Would you print the material exactly, starting at its first line and ending at the line holding "F_PX, PX, PY, EYE = 411.0, 350.0, 264.7, 1.45"?

[Scene modeling code data]

++++++

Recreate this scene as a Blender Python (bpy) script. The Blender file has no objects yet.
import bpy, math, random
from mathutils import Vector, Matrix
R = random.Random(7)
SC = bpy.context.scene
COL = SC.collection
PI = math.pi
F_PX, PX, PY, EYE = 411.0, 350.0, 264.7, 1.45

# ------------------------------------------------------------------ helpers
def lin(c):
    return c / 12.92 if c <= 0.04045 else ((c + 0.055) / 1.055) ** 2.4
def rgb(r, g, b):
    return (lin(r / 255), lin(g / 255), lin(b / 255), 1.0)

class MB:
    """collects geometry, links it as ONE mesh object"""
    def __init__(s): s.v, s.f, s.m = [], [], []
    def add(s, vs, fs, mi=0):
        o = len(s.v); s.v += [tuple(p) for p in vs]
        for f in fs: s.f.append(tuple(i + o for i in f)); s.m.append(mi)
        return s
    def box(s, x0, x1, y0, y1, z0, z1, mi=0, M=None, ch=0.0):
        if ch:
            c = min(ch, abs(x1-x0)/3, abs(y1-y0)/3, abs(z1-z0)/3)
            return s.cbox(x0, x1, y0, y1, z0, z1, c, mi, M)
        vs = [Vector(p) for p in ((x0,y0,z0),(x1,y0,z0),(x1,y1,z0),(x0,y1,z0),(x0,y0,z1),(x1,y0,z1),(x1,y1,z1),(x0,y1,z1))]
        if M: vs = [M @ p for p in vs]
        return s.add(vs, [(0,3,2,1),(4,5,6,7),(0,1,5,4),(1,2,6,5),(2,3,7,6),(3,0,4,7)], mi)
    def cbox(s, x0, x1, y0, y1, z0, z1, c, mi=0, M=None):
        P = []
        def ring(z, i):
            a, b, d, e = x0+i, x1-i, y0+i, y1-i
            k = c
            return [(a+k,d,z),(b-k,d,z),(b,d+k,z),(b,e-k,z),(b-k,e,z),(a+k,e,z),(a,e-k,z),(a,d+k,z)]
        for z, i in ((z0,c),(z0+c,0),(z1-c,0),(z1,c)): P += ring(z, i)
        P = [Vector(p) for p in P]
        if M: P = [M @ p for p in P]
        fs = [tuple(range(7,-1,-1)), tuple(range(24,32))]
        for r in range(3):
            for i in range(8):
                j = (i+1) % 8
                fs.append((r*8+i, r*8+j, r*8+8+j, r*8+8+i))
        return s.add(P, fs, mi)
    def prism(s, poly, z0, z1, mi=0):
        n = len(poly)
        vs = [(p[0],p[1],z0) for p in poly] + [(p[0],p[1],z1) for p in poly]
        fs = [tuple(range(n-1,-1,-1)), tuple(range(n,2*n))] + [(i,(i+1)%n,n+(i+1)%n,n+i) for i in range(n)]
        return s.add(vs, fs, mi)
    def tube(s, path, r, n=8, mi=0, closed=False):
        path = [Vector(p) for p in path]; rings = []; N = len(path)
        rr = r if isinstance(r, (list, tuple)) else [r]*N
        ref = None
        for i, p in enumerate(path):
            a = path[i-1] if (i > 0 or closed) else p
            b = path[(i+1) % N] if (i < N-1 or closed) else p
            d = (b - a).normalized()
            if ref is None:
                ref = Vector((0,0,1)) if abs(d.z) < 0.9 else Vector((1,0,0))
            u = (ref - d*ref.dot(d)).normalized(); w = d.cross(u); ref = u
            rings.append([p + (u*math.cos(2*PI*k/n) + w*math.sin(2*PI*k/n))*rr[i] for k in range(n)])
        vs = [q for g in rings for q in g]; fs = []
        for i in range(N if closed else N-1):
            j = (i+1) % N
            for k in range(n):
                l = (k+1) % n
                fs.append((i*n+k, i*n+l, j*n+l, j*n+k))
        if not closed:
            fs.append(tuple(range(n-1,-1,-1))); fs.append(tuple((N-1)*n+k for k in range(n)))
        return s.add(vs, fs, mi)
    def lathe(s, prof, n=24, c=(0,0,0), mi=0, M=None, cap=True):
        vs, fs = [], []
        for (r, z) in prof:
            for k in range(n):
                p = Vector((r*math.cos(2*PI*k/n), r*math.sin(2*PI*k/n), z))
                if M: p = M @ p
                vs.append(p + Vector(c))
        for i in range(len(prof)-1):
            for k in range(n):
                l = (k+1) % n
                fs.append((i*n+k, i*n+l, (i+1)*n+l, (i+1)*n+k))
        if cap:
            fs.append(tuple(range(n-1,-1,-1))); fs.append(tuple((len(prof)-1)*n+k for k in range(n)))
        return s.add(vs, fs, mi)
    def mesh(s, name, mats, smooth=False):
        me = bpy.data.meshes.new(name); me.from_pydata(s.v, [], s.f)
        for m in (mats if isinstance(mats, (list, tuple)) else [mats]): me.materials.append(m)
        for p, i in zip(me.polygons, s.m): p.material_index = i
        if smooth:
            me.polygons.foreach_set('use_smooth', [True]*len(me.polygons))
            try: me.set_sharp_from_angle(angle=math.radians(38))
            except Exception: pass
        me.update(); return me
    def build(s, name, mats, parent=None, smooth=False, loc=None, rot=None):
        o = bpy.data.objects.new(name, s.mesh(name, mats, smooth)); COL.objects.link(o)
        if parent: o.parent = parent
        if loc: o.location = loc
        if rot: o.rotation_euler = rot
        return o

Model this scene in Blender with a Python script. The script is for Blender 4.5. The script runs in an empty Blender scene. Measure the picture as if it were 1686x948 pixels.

++++++

◆ **Solution to this problem**:
Recreate this scene as a Blender Python (bpy) script. The Blender file has no objects yet.
import bpy, math, random
from mathutils import Vector, Matrix
R = random.Random(7)
SC = bpy.context.scene
COL = SC.collection
PI = math.pi
F_PX, PX, PY, EYE = 411.0, 350.0, 264.7, 1.45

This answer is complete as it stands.